Se no ano transato, «A Espada e a Azagaia» foi o que, de todos os livros lidos, o que mais me agradou, cresce a expetativa quanto ao que trará a terceira parte da trilogia «As Areias do Imperador».
O primeiro volume, «As Mulheres de Cinza» correspondia à terra, o seguinte aos rios por onde os personagens deambulavam acima e abaixo, o próximo já terá como realidade maior o oceano em que Gungunhane será obrigado a viajar, tendo-o por cenário no forçado exílio na ilha Terceira. Será o mar como lugar interdito, a representação simbólica da morte intuída pelo antigo imperador.
Na entrevista ao JL de 18 de janeiro, Mia Couto explica quem é para si esse personagem: “a imagem de grande poder era ilusória. Parece-me até uma pessoa infeliz, impotente em relação ao que verdadeiramente queria. Como todos os infelizes, compensava as ausências com excesso, com o sonho de ter mais terras ou mais mulheres.
No livro refiro o caso do seu grande amor, que não é assim tão inventado e inspira-se numa certa memória que subsiste. Tinha 300 e tal esposas, mas a única mulher que amava foi morta pela sua corte. Era um amor interdito.
Tudo isso ajudou-me a definir uma dimensão mais humana. Podia ser alguém sentado à nossa mesa a queixar-se das suas mágoas. Porque o que me interessava era conhecê-lo na intimidade. Quando Imani visita Gungunhane numa pequena palhota descobre-o frágil, a pedir uma massagem porque sofre dos joelhos. Era com essa personagem que eu queria lidar.”

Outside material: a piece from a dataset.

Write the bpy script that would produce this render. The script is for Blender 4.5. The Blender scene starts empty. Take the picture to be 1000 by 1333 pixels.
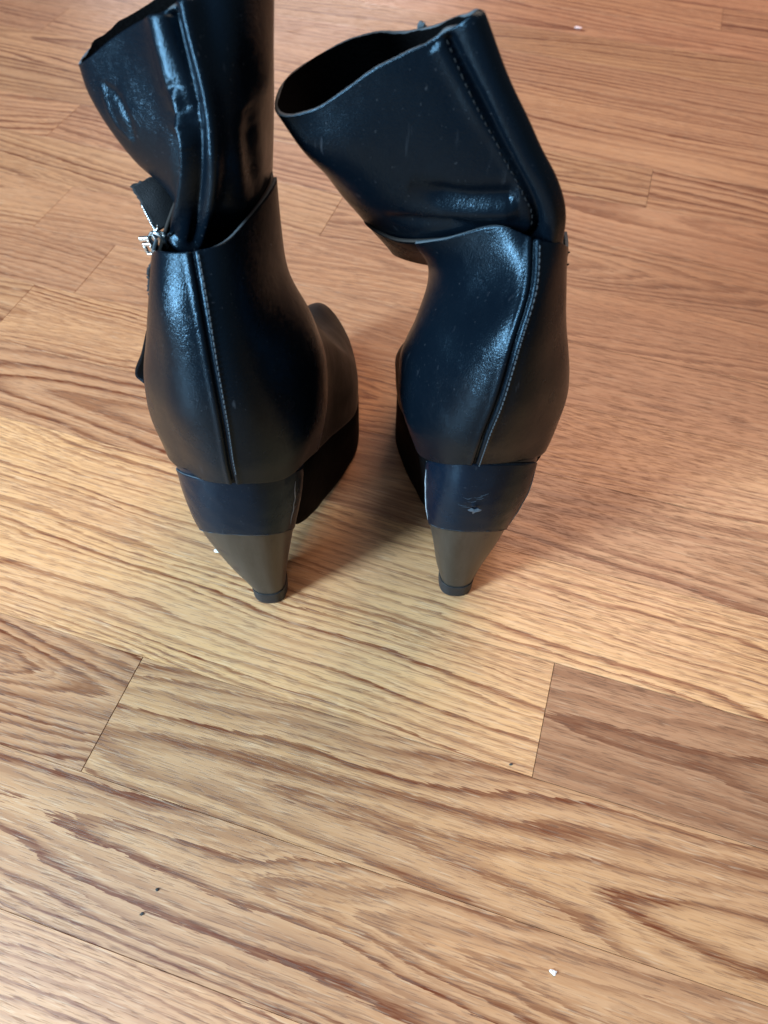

Antes de abordar esta fase da obra do escritor moçambicano a minha ideia de Gungunhane era diferente: rejeitava em absoluto a forma como Jorge Brum do Canto o concebera no seu panfletário «Chaimite» em 1953, que buscava a legitimação do colonialismo e a mistificação do tosco império português, mas imaginara-o mais consciente do seu papel de líder libertador do seu povo.
Mia Couto dá-nos de Gungunhane a perspetiva de um opressor de outros povos negros, cujas terras e riquezas procurava conquistar para si. Nesse tempo histórico não existem heróis, nem maus da fita: apenas a dominação do mais forte sobre o mais fraco. E o aventureirismo bacoco de Mouzinho de Albuquerque beneficiou da nem sempre certa sorte dos irresponsáveis. Contasse ele com adversário mais arguto e a presença colonial portuguesa em Moçambique teria cessado nesse ano de 1895 em que a própria monarquia estava moribunda depois de achincalhada pelo Ultimato Britânico.